EXERCISE TASK: Beginning with the first line of the data below, reproduce every line unchanged, ending with the line that holds "col = scene.collection".

[begin COLLECTED MATERIAL]

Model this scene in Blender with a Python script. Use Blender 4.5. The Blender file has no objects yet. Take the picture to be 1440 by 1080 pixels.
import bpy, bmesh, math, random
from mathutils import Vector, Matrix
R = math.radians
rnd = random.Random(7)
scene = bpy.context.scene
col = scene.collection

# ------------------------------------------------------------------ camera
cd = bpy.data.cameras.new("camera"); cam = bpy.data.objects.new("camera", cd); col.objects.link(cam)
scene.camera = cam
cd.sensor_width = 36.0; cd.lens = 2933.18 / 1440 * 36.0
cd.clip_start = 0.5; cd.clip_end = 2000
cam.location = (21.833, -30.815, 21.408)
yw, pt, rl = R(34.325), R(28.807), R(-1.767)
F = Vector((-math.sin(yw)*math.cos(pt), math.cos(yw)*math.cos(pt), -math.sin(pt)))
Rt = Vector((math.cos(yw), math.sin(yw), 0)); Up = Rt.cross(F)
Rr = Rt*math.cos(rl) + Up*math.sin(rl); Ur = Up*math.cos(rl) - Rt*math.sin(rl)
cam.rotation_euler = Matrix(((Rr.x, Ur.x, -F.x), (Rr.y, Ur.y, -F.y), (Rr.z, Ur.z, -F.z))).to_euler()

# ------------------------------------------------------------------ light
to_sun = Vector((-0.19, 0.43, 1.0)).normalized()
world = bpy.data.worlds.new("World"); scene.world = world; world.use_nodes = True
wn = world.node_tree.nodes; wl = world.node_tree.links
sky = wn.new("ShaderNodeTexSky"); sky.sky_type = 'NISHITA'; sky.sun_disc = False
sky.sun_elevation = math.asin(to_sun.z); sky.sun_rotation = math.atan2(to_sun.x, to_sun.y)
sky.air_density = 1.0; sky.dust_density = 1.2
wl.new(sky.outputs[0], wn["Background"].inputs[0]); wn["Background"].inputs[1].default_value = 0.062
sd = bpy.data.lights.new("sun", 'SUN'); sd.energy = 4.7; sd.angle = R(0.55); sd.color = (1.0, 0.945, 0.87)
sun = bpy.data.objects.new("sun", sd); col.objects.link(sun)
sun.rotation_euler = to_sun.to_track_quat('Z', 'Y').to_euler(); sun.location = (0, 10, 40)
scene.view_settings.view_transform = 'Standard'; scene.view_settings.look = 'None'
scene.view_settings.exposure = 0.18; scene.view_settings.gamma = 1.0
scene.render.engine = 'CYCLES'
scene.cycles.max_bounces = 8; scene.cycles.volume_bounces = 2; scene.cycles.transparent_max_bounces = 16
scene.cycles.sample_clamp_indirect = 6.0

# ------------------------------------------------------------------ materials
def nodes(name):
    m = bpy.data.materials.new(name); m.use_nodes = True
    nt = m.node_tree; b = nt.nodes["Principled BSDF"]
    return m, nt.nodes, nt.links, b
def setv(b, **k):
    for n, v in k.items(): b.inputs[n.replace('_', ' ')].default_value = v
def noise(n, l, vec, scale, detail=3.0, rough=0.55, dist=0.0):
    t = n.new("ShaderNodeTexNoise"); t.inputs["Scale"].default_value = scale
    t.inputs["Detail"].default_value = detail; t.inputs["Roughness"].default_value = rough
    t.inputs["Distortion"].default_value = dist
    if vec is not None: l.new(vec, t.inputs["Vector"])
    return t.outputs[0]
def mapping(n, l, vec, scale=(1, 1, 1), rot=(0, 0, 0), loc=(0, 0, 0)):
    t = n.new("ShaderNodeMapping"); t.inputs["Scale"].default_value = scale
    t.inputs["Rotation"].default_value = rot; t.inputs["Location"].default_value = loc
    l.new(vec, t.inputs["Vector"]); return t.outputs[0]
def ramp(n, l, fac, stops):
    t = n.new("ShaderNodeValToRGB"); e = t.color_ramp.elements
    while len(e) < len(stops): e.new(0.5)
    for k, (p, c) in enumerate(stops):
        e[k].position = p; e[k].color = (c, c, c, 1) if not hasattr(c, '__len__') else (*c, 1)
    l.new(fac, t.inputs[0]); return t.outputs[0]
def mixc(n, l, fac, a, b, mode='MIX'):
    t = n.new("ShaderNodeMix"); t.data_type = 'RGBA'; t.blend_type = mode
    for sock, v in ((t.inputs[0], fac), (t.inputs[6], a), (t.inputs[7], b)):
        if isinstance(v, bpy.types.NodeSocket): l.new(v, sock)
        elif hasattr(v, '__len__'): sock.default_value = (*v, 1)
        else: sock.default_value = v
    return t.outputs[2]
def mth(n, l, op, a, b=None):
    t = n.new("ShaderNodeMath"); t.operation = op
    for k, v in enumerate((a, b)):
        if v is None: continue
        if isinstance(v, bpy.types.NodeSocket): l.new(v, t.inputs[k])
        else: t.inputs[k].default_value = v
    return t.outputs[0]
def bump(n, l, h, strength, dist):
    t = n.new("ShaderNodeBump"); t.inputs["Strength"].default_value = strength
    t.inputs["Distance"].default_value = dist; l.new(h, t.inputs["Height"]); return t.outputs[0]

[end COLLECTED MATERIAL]

REPLY:
Model this scene in Blender with a Python script. Use Blender 4.5. The Blender file has no objects yet. Take the picture to be 1440 by 1080 pixels.
import bpy, bmesh, math, random
from mathutils import Vector, Matrix
R = math.radians
rnd = random.Random(7)
scene = bpy.context.scene
col = scene.collection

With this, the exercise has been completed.